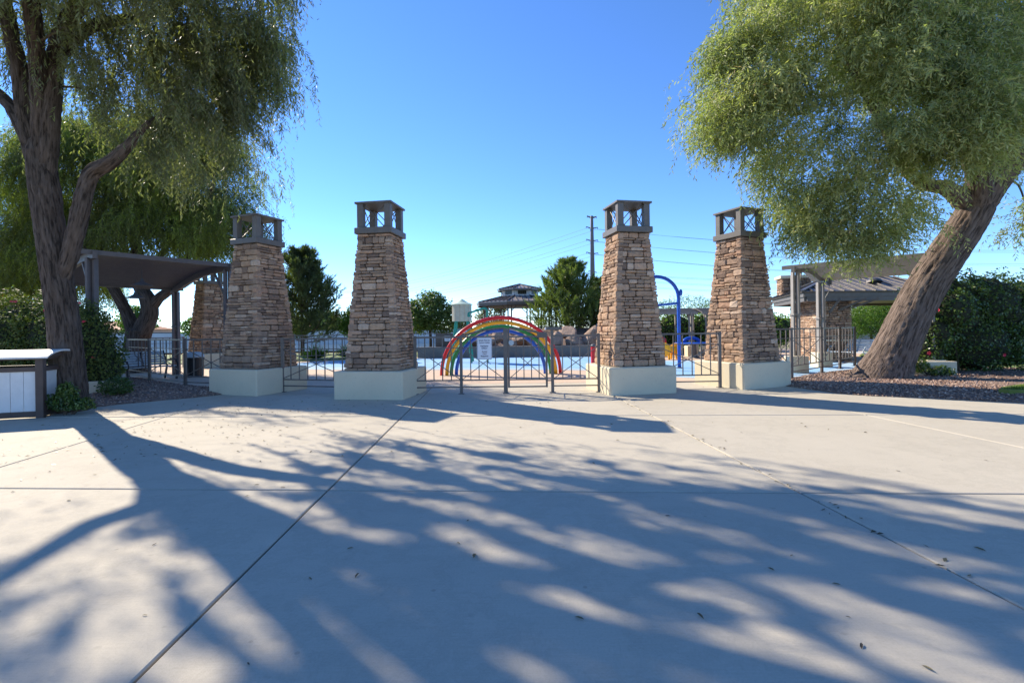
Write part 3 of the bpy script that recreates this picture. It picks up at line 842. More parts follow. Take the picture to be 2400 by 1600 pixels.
ex1 = [rpt(x_, y_, 10.0 + dy_) for x_, y_, dy_ in ((600, 60, .5), (640, 20, .3), (650, 60, .6), (560, 130, .4), (600, 160, .5), (520, 180, .2), (470, 230, 0), (540, 210, .5), (430, 180, 0), (380, 230, .3), (570, 90, .9), (330, 180, .6), (280, 130, .5), (260, 200, .6), (350, 120, 1.0), (30, 60, .6), (20, 120, .8), (10, 20, .5), (90, 40, 1.2), (120, 90, 1.4), (60, 140, 1.2), (300, 250, .8), (350, 270, .8), (400, 280, .6), (450, 250, .5), (500, 240, .6), (250, 240, 1.0), (540, 260, .7), (480, 150, 0), (400, 100, .4), (580, 230, .6), (610, 110, .8), (200, 200, 1.4), (230, 160, 1.6), (190, 270, 1.5), (280, 300, 1.2), (330, 220, 1.4), (390, 310, 1.2), (430, 300, 1.0), (480, 290, 1.0), (530, 300, .9), (570, 280, .9), (350, 330, 1.6), (300, 190, 1.8), (420, 220, 1.5), (500, 200, 1.2), (620, 50, 1.0), (650, 20, .9), (590, 330, 1.0), (450, 340, 1.3))]
willow('large dark weeping tree with forked trunk rising behind the white panelled bin enclosure', limbs1, blobs1, 250, 46, 3, (M['barkdark'], M['leaf_grey']), K=42, leafW=.022, leafL=(.09, .15), clump_r=.45,
       reject=lambda c: (c[0] < -11 and c[2] < 9.0) or (c[0] / c[1] > -.49 and (c[2] - 1.6) / c[1] < .74), extra=ex1, sunlit=True, rough_bark=True)

# the tree whose trunk leans over the gravel bed
D2 = 13.2
b2 = P(2065, 880, D2)
limbs2 = [([(b2.x, D2 + .1, -.15), tuple(P(2088, 840, D2)), tuple(P(2135, 740, D2)), tuple(P(2190, 640, D2)), tuple(P(2255, 545, D2 - .1)), tuple(P(2290, 485, D2 - .2)), tuple(P(2305, 445, D2 - .25))], [.78, .52, .45, .43, .40, .37, .2]),
          (pl_([(2262, 545, -.1), (2302, 472, -.22), (2342, 415, -.4), (2400, 350, -.8), (2500, 260, -1.2), (2620, 150, -1.6)], D2), [.2, .31, .29, .26, .2, .1]),
          (pl_([(2260, 545, -.1), (2290, 470, -.3), (2292, 410, -.6), (2270, 330, -1.0), (2240, 220, -1.5), (2180, 90, -2.2), (2100, -60, -3)], D2), [.2, .3, .24, .19, .16, .12, .05]),
          (pl_([(2262, 470, -.2), (2215, 440, -.5), (2168, 432, -.8), (2120, 390, -.6), (2070, 290, -.4), (2000, 160, -.3), (1960, 60, -.3), (1890, -40, -.3)], D2), [.25, .15, .13, .12, .11, .09, .07, .04]),
          (pl_([(2280, 500, -.1), (2305, 420, 0), (2350, 300, .6), (2380, 150, 1.4), (2380, -20, 2.2)], D2), [.15, .27, .22, .16, .08])]
blobs2 = [(rpt(1900, 90, 11.8), (1.9, 1.9, 1.6)), (rpt(1850, 300, 12.4), (1.7, 1.6, 1.3)), (rpt(2020, 330, 12.2), (2.0, 1.7, 1.6)), (rpt(2050, 80, 12.0), (2.2, 2.2, 1.9)),
          (rpt(2230, 160, 12.6), (2.3, 2.2, 1.9)), (rpt(1980, 480, 12.6), (1.4, 1.3, .8)), (rpt(2100, 420, 12.0), (1.3, 1.3, 1.0)), (rpt(1780, 20, 12.5), (1.0, 1.4, 1.3)), (rpt(1760, 190, 12.6), (.9, 1.2, 1.2)),
          (rpt(2420, 200, 13.5), (2.2, 2.6, 2.2)), (rpt(2100, -180, 12.6), (4.0, 2.8, 2.2)), (rpt(2300, 0, 15.5), (3.2, 2.2, 2.6)), (rpt(2480, 420, 14.0), (1.0, 1.4, 1.1)), (rpt(2200, 250, 10.6), (1.7, 1.0, 1.2)), (rpt(2330, 170, 10.8), (1.7, 1.0, 1.4)), (rpt(2180, 380, 11.2), (1.1, .8, .8)), (rpt(2240, 60, 10.6), (1.6, 1.0, 1.0)), (rpt(2370, 300, 11.4), (1.0, .8, .9))]
ex2 = [rpt(1880, 520, 12.4), rpt(1905, 545, 12.5), rpt(1960, 565, 12.5), rpt(2000, 550, 12.4), rpt(2035, 570, 12.4), rpt(2075, 555, 12.3), rpt(2105, 540, 12.3), rpt(1845, 490, 12.4), rpt(2025, 590, 12.4), rpt(2130, 520, 12.2),
       rpt(1835, 430, 12.5), rpt(1930, 530, 12.4), rpt(1815, 380, 12.5), rpt(1680, 40, 12.4), rpt(1690, 150, 12.4), rpt(1700, 260, 12.4), rpt(2395, 530, 14), rpt(2405, 480, 14), rpt(1760, 300, 12.4), rpt(1720, 90, 12.0), rpt(1660, 90, 12.4)]
lean_tree = willow('large weeping tree with thick trunk leaning across the gravel bed and sunlit olive crown', limbs2, blobs2, 300, 90, 8, (M['bark'], M['leaf_olive']), K=20, grav=.12, spread=.85, step=.048, leafW=.028, leafL=(.095, .16), clump_r=.56, reject=lambda c: (c[0] / c[1] < .435 and (c[2] - 1.6) / c[1] < .75) or (c[0] / c[1] < .545 and (c[2] - 1.6) / c[1] < .36), bark_noise=.02, extra=ex2, rough_bark=True)
for k, (a_, L_, r_) in enumerate(((3.25, 1.9, .26), (3.9, 1.4, .22), (2.6, 1.2, .2), (-.6, 1.0, .22), (-1.5, 1.0, .22), (.4, .8, .2), (4.6, 1.0, .2))):
    o_ = Vector((math.cos(a_), math.sin(a_), 0))
    pp, rr = catmull([(o_.x * .15, o_.y * .15, .55), (o_.x * .55, o_.y * .55, .2), (o_.x * (.55 + L_ * .4), o_.y * (.55 + L_ * .4), .1), (o_.x * (.5 + L_), o_.y * (.5 + L_) - .1, -.06)], [r_ * 1.25, r_, r_ * .6, r_ * .25], 6)
    bark_obj('root', pp, rr, 10, .05, 300 + k, M['bark'], lean_tree)
# tree behind the slatted pergola
D3 = 20.5
limbs3 = [([(P(318, 866, D3).x, D3, -.1)] + pl_([(320, 820, 0), (325, 772, 0)], D3), [.55, .46, .44]),
          (pl_([(318, 785, 0), (298, 735, 0), (268, 680, -.3), (225, 620, -.8), (170, 560, -1.2), (100, 500, -1.4)], D3), [.3, .23, .2, .17, .12, .06]),
          (pl_([(330, 785, 0), (350, 735, 0), (345, 700, 0), (325, 660, .2), (320, 580, .4), (310, 470, .7), (290, 350, .8)], D3), [.38, .34, .30, .26, .2, .14, .06]),
          (pl_([(348, 728, 0), (372, 700, 0), (402, 672, 0), (440, 600, -.2), (480, 520, -.6), (500, 430, -1.0)], D3), [.25, .2, .19, .13, .1, .05]),
          (pl_([(330, 670, .2), (400, 560, .6), (450, 430, 1.0)], D3), [.14, .1, .05])]
blobs3 = [((-13.4, 20.8, 8.4), (2.5, 2.4, 2.4)), ((-15.8, 21.2, 9.6), (3.2, 2.6, 2.6)), ((-18.6, 21, 8.6), (2.6, 2.4, 2.6)), ((-12.3, 20.4, 6.2), (1.5, 1.6, 1.4)), ((-15.2, 20.8, 6.0), (3.2, 1.8, 1.2)), ((-18.8, 21, 5.6), (2.4, 1.8, 1.3))]
willow('weeping tree with pale forked trunk standing behind the slatted pergola roof', limbs3, blobs3, 270, 60, 17, (M['barkdark'], M['leaf_mid']), K=28, leafW=.028, leafL=(.11, .17), step=.05, clump_r=.7, sunlit=True)
D4 = 22.0
limbs4 = [([(-23.5, D4, -.1), (-23.4, D4, 1.6), (-23.2, D4, 3.0)], [.45, .36, .32]),
          ([(-23.2, D4, 2.9), (-24.4, D4 + .3, 4.6), (-25.6, D4, 6.8)], [.24, .18, .06]), ([(-23.2, D4, 2.9), (-22.4, D4 - .4, 4.8), (-21.0, D4 - .6, 7.0)], [.24, .18, .06])]
willow('bushy weeping tree beyond the flowering hedge behind the big forked trunk', limbs4, [((-22.5, D4, 6.0), (3.6, 3.2, 2.6)), ((-25, D4, 7.5), (3.4, 3.2, 2.4)), ((-20.5, D4 - .3, 4.2), (2.0, 2.4, 1.6)), ((-24, D4 - 1, 3.8), (3, 2, 1.5))], 170, 60, 23,
       (M['barkdark'], M['leaf_mid']), K=27, leafW=.03, leafL=(.11, .17), step=.05, clump_r=.75)

def leaf_cloud(rs, blobs, n, size, aspect=.6, shell=.5, tint_top=0.0, droop=0.0):
    wts = np.array([(b[1][0] * b[1][1] * b[1][2]) ** .75 for b in blobs]); wts = wts / wts.sum()
    ii = rs.choice(len(blobs), n, p=wts); C = np.array([b[0] for b in blobs])[ii]; Rr = np.array([b[1] for b in blobs])[ii]
    v = rs.normal(0, 1, (n, 3)); v /= np.linalg.norm(v, axis=1, keepdims=True)
    rad = shell + (1 - shell) * rs.rand(n, 1) ** .6
    ang = rs.uniform(0, 6.28, n)
    lump = 1 + .16 * np.sin(v[:, :1] * 9 + ii[:, None]) * np.cos(v[:, 1:2] * 8 + 2 * ii[:, None]) + .09 * np.sin(v[:, 2:] * 15 + ii[:, None])
    c = C + v * Rr * rad * lump
    nrm = v * .7 + rs.normal(0, .6, (n, 3)) + np.array([0, 0, .25]); nrm /= np.linalg.norm(nrm, axis=1, keepdims=True)
    a = np.cross(nrm, rs.normal(0, 1, (n, 3))); a[:, 2] -= droop; a -= nrm * (a * nrm).sum(1, keepdims=True); a /= np.linalg.norm(a, axis=1, keepdims=True)
    b = np.cross(nrm, a)
    L = size * rs.uniform(.65, 1.3, (n, 1)); W = L * aspect
    bend = nrm * L * rs.uniform(-.12, .12, (n, 1))
    V = np.stack([c - a * L * .5, c + b * W * .5 + bend, c + a * L * .5, c - b * W * .5 + bend], 1)
    T = np.clip(rs.rand(n) * .55 + .25 * (rad[:, 0] - shell) / (1 - shell + 1e-6) + .2 * np.array([(i * 37 % 10) / 10 for i in ii]), 0, 1)
    keep = c[:, 2] > .05
    return V[keep], T[keep]

def bush(name, label, cat, loc, blobs, n, size, mat, seed, stem=True, aspect=.6, group=None, shell=.5, flowers=0, fsize=.05, trunk=None, fdir=None, bark='twig', core=0):
    t = thing(name, label, cat, loc, 0, group)
    rs = np.random.RandomState(seed)
    V, T = leaf_cloud(rs, blobs, n, size, aspect, shell)
    mesh_obj('foliage' if trunk is None else 'crown', quads_mesh('foliage', V, T), mat, t)
    if core:
        m = MB()
        for (c, r_) in blobs:
            q = [(0, 0)] ; v_ = []; f_ = []; n1, n2 = 9, 14
            for i in range(n1 + 1):
                ph_ = math.pi * i / n1 - math.pi / 2
                for j in range(n2):
                    th_ = 2 * math.pi * j / n2; w_ = core * (1 + .1 * math.sin(3 * th_ + 5 * ph_))
                    v_.append((c[0] + r_[0] * w_ * math.cos(ph_) * math.cos(th_), c[1] + r_[1] * w_ * math.cos(ph_) * math.sin(th_), max(.02, c[2] + r_[2] * w_ * math.sin(ph_))))
            for i in range(n1):
                for j in range(n2): f_.append((i * n2 + j, i * n2 + (j + 1) % n2, (i + 1) * n2 + (j + 1) % n2, (i + 1) * n2 + j))
            m.add(v_, f_)
        m.build('shade_core', M['hedgecore'], t, 'stuff', smooth=True)  # added solid core, no real foliage: blocks sun and darkens the hedge inside
    m = MB()
    if trunk:
        pp, rr = catmull(*trunk, 5); m.tube(pp, rr, 9, True, .03, seed)
        top = pp[-1]
        for b in blobs: m.tube([top - Vector((0, 0, .3)), top.lerp(Vector(b[0]), .6) + Vector((0, 0, .1)), Vector(b[0])], [rr[-1] * .7, rr[-1] * .4, rr[-1] * .12], 5, False)
        m.build('trunk', M[bark], t, smooth=True)
    elif stem:
        for b in blobs: m.tube([(b[0][0] * .4, b[0][1] * .4, -.05), (b[0][0] * .8, b[0][1] * .8, b[0][2] * .5), tuple(b[0])], [.03, .022, .008], 5, False)
        m.build('stem', M['twig'], t)
    for k in range(flowers):
        b = blobs[rs.randint(len(blobs))]; v = rs.normal(0, 1, 3)
        if fdir is not None: v = v * .6 + np.array(fdir)
        v /= np.linalg.norm(v); c = np.array(b[0]) + v * np.array(b[1]) * 1.04
        if c[2] < .3: continue
        fm = MB(); ax = Vector(v); q = ax.to_track_quat('Z', 'Y').to_matrix()
        for j in range(5):
            a = 2 * math.pi * j / 5; a1, a2 = a - .55, a + .55; rr_ = fsize * rs.uniform(.8, 1.2)
            pts = [(0, 0, 0), (math.cos(a1) * rr_ * .7, math.sin(a1) * rr_ * .7, rr_ * .3), (math.cos(a) * rr_, math.sin(a) * rr_, rr_ * .25), (math.cos(a2) * rr_ * .7, math.sin(a2) * rr_ * .7, rr_ * .3)]
            fm.add([Vector(c) + q @ Vector(p) for p in pts], [(0, 1, 2, 3)])
        fm.build('flower', M['petal'], t)
    return t

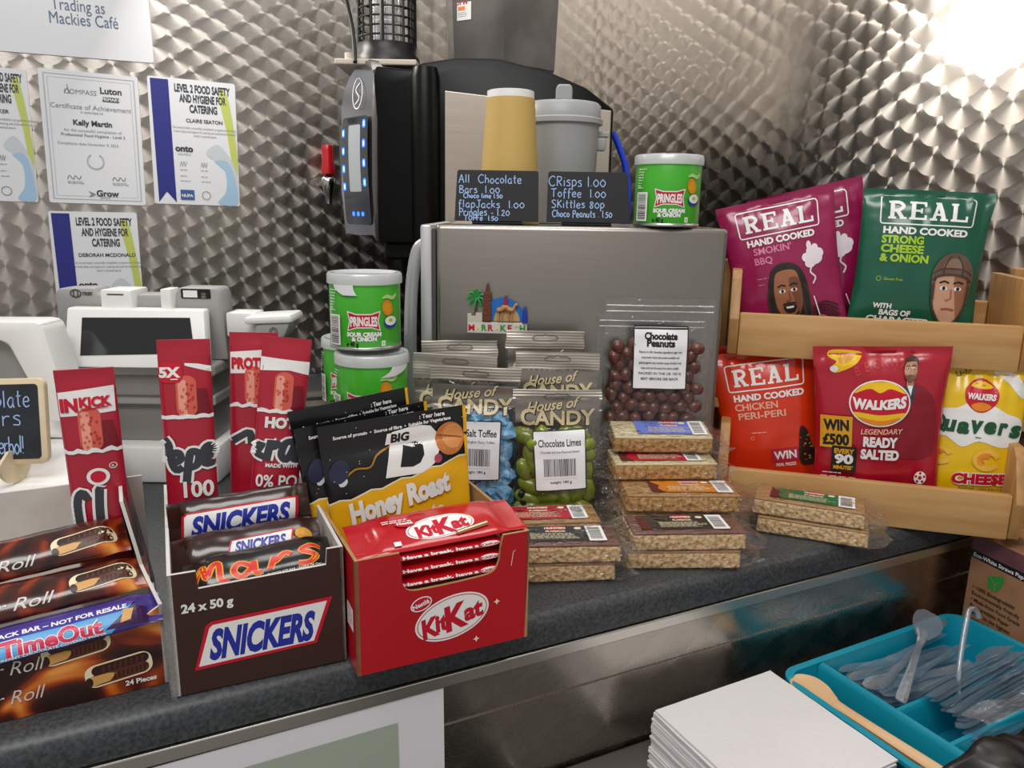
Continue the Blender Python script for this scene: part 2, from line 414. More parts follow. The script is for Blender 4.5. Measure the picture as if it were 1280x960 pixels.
# chalk hand: one-line letters
def _G(): 
    c = lambda *p: list(p)
    return {
 'A': (.6, [c((0,0),(.3,1)), c((.3,1),(.58,0)), c((.12,.38),(.48,.42))]), 'C': (.62, [c((.6,.86),(.35,1),(.05,.7),(.05,.3),(.3,0),(.6,.14))]),
 'B': (.5, [c((.02,0),(.02,1)), c((.02,1),(.35,.95),(.38,.7),(.03,.52),(.45,.4),(.42,.08),(.02,0))]),
 'T': (.6, [c((0,.95),(.6,1)), c((.3,.97),(.28,0))]), 'S': (.5, [c((.46,.88),(.22,1),(.03,.76),(.25,.53),(.45,.3),(.25,0),(0,.1))]),
 'F': (.45, [c((.05,1),(.05,0)), c((.05,1),(.45,1)), c((.05,.55),(.38,.55))]), 'J': (.4, [c((.1,.98),(.5,.98)), c((.3,.98),(.3,.15),(.15,0),(0,.12))]),
 'K': (.5, [c((.03,1),(.03,0)), c((.45,.95),(.05,.45)), c((.15,.5),(.48,0))]), 'P': (.45, [c((.03,-.1),(.05,1)), c((.05,1),(.42,.92),(.4,.55),(.05,.5))]),
 'R': (.5, [c((.03,0),(.03,.95)), c((.03,.95),(.4,.88),(.36,.55),(.05,.48)), c((.15,.48),(.46,0))]),
 'O': (.6, [c((.3,.95),(.02,.5),(.3,0),(.6,.5),(.3,.95))]), 'E': (.4, [c((.4,1),(.03,.97)), c((.03,.97),(.03,0)), c((.03,0),(.42,.03)), c((.03,.5),(.34,.52))]),
 'l': (.14, [c((.05,1),(.05,.02))]), 'h': (.42, [c((.02,1),(.02,0)), c((.02,.38),(.2,.58),(.36,.42),(.38,0))]),
 'o': (.42, [c((.2,.6),(.0,.3),(.2,0),(.42,.3),(.2,.6))]), 'c': (.38, [c((.38,.5),(.2,.6),(0,.3),(.2,0),(.4,.1))]),
 'a': (.44, [c((.38,.52),(.2,.6),(0,.28),(.18,0),(.36,.25),(.38,.58)), c((.38,.58),(.38,.1),(.46,0))]),
 't': (.32, [c((.15,.92),(.14,.1),(.28,0)), c((0,.6),(.32,.62))]), 'e': (.42, [c((.02,.3),(.38,.36),(.28,.6),(.06,.5),(.02,.2),(.2,0),(.42,.1))]),
 'r': (.34, [c((.02,.6),(.02,0)), c((.02,.35),(.15,.56),(.34,.56))]), 's': (.36, [c((.34,.54),(.18,.6),(.03,.47),(.3,.27),(.28,.04),(0,.05))]),
 'i': (.12, [c((.05,.58),(.05,0)), c((.05,.8),(.07,.84))]), 'm': (.6, [c((.02,.58),(.02,0)), c((.02,.4),(.17,.58),(.28,.4),(.28,0)), c((.28,.4),(.44,.58),(.55,.4),(.56,0))]),
 'n': (.4, [c((.02,.58),(.02,0)), c((.02,.38),(.2,.58),(.36,.4),(.38,0))]), 'u': (.42, [c((.02,.58),(.03,.15),(.18,0),(.36,.2)), c((.37,.58),(.37,0))]),
 'f': (.34, [c((.36,.92),(.2,1),(.12,.7),(.12,-.2)), c((0,.55),(.32,.56))]), 'p': (.42, [c((.03,.6),(.03,-.4)), c((.03,.45),(.22,.62),(.42,.32),(.2,0),(.03,.12))]),
 'k': (.4, [c((.02,1),(.02,0)), c((.36,.6),(.04,.26)), c((.12,.32),(.38,0))]), 'g': (.42, [c((.38,.5),(.2,.6),(0,.3),(.18,0),(.38,.3)), c((.38,.6),(.38,-.25),(.18,-.4),(.0,-.28))]),
 'w': (.55, [c((0,.58),(.12,.02),(.27,.45),(.42,.02),(.55,.6))]), 'd': (.42, [c((.38,.5),(.2,.6),(0,.3),(.18,0),(.38,.2)), c((.39,1),(.39,0))]),
 '0': (.5, [c((.25,.72),(.0,.36),(.25,0),(.5,.36),(.25,.72))]), '1': (.14, [c((.05,1),(.07,0))]), '5': (.4, [c((.42,.8),(.08,.78)), c((.08,.78),(.05,.45),(.3,.46),(.36,.16),(.15,0),(0,.08))]),
 '2': (.44, [c((.02,.62),(.2,.8),(.38,.6),(.02,.02)), c((.02,.02),(.44,.04))]), '8': (.42, [c((.36,.7),(.2,.82),(.06,.64),(.36,.22),(.2,0),(.03,.2),(.36,.6),(.36,.7))]),
 '.': (.1, [c((.03,.02),(.07,.05))]), '-': (.3, [c((.03,.35),(.28,.36))]), '!': (.12, [c((.06,1),(.05,.3)), c((.05,.06),(.07,.02))]),
 "'": (.1, [c((.05,1),(.03,.85))]), }
GLYPH = _G()
def chalk(art, s, x, y, h, m, w=.0011, sp=.16, xs=1.0, seed=3):
    R = random.Random(seed); cx = x
    for ch in s:
        if ch == ' ': cx += .42*h*xs; continue
        gw, st = GLYPH[ch]; dy = R.uniform(-.04, .04)*h
        for p in st:
            q = [(cx+a*h*xs, y+dy+b*h) for a, b in p]
            art.line(smooth_pts(q, 4) if len(q) > 2 else q, w, m, keep=True)
        cx += (gw+sp)*h*xs
    art.n += 1; return cx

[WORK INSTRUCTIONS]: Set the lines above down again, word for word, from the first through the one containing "reject=lambda c: (c[0] <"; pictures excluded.

[FULL ANSWER]:
Write part 3 of the bpy script that recreates this picture. It picks up at line 842. More parts follow. Take the picture to be 2400 by 1600 pixels.
ex1 = [rpt(x_, y_, 10.0 + dy_) for x_, y_, dy_ in ((600, 60, .5), (640, 20, .3), (650, 60, .6), (560, 130, .4), (600, 160, .5), (520, 180, .2), (470, 230, 0), (540, 210, .5), (430, 180, 0), (380, 230, .3), (570, 90, .9), (330, 180, .6), (280, 130, .5), (260, 200, .6), (350, 120, 1.0), (30, 60, .6), (20, 120, .8), (10, 20, .5), (90, 40, 1.2), (120, 90, 1.4), (60, 140, 1.2), (300, 250, .8), (350, 270, .8), (400, 280, .6), (450, 250, .5), (500, 240, .6), (250, 240, 1.0), (540, 260, .7), (480, 150, 0), (400, 100, .4), (580, 230, .6), (610, 110, .8), (200, 200, 1.4), (230, 160, 1.6), (190, 270, 1.5), (280, 300, 1.2), (330, 220, 1.4), (390, 310, 1.2), (430, 300, 1.0), (480, 290, 1.0), (530, 300, .9), (570, 280, .9), (350, 330, 1.6), (300, 190, 1.8), (420, 220, 1.5), (500, 200, 1.2), (620, 50, 1.0), (650, 20, .9), (590, 330, 1.0), (450, 340, 1.3))]
willow('large dark weeping tree with forked trunk rising behind the white panelled bin enclosure', limbs1, blobs1, 250, 46, 3, (M['barkdark'], M['leaf_grey']), K=42, leafW=.022, leafL=(.09, .15), clump_r=.45,
       reject=lambda c: (c[0] < -11 and c[2] < 9.0) or (c[0] / c[1] > -.49 and (c[2] - 1.6) / c[1] < .74), extra=ex1, sunlit=True, rough_bark=True)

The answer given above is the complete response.